And there is the third alternative, hierarchical search, which distributes the task of giving out keys. This is admittedly a little bit more involved, of course. The SKSP had provisions for doing it hierarchically, as far as I understood it, although I might be wrong.
Indeed, it does, and we plan to provide a "local CPU farm" server which can be used when a number of machine are sharing the same ID.
What I wonder is wheter the server congestion really showed that the protocol is flawed.
No -- but that the early version of the code were buggy. As it is, 6 clients which are still running are managing to keep the server permanently busy. I think the protocol itself is OKish ..
Handing out bigger blocks relieved the situation.
Not really. It did however mean that when a chunk was allocated, three times as much work was done !
1. The server knows approximately how many requests per second it can take, and tells the clients this information.
Hmm -- hard to tell -- the *server* can take lots, but if the *clients* have problems, things go wrong. A select/poll server is not going to be tried on the next one -- that'll only be used if that goes slow as well ...
2. The client initially does a testrun, and determines how fast it runs.
The latest version of brloop starts with a call of "brutessl -q -t 1" to decide how big the chunks should be ...
3. Each client is handed a block that, given the approximate number of currently pending and active blocks out there, together with the calculation time of the client, will give an acceptable number of requests/time unit to the server.
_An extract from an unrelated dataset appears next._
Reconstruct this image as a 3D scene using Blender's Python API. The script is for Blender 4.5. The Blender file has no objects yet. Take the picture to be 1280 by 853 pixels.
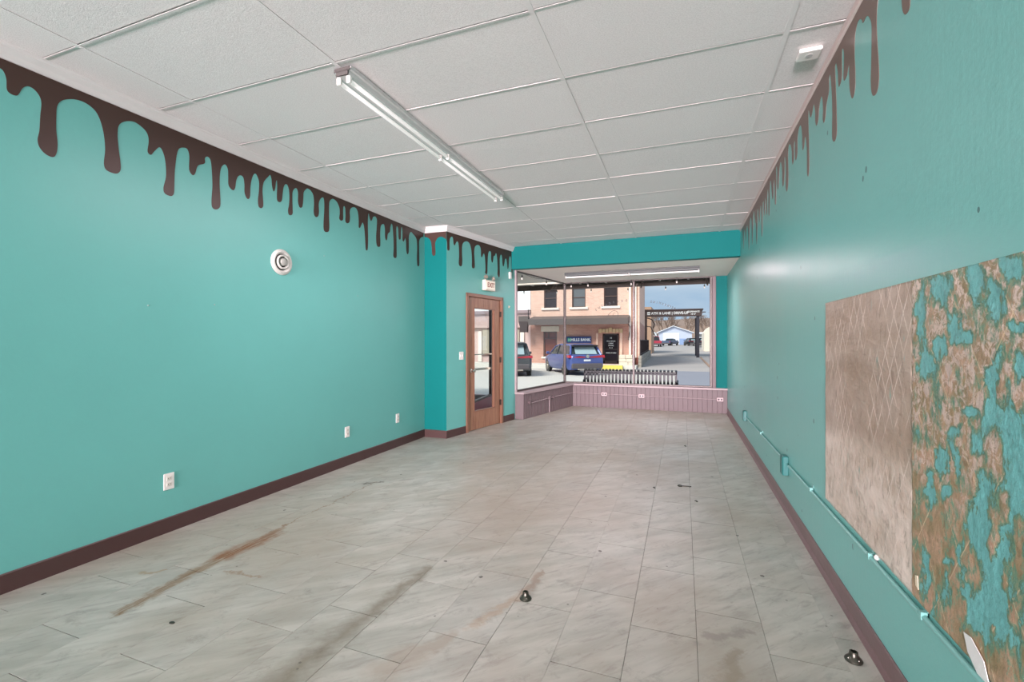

I suspect that figures would be too crude ... The server would have to keep track of clients and how long their sessions take .... Should a client which takes 20s for a session be given blocks that take 20 times longer to process than one which manages it in 1s ?
4. The server acks (S-ACK) the block-ack to the client.
Sorry -- what does that mean ?
If the client doesn't get an ack (S-ACK) from the server for its ack (B-ACK), it keeps the ack around til the next block is calculated, and sends this ack together with the new acks.
Sorry -- I'm lost ...
5. The server can hand out allocated blocks to others, for those blocks that has not been acked in three times the estimated calculation time.
I've split allocation from ACKs. One server just doles out keys, the other just collects the ACKs. I don't want to add that sort of realtime feedback. What do you do about WWW clients ? What if someone grabe a big chunk, farms it out to several machines, and they ACK bits back ... ?
6. If a client is unable to get a key allocation after a number of tries, it can chose a random block and search that. It can then be acked to the server. This may result in overlapping blocks, but this should not pose such a big problem, since most of the key space is searched in an orderly manner anyway.
Again no realtime fedback from ACKs :-(
It would be very interesting if detailed statistics or the logfile of the server could be published somewhere. How many machines were involved? etc...
That'll come -- as the WWW pags says. pelase let me know what stats you'd like.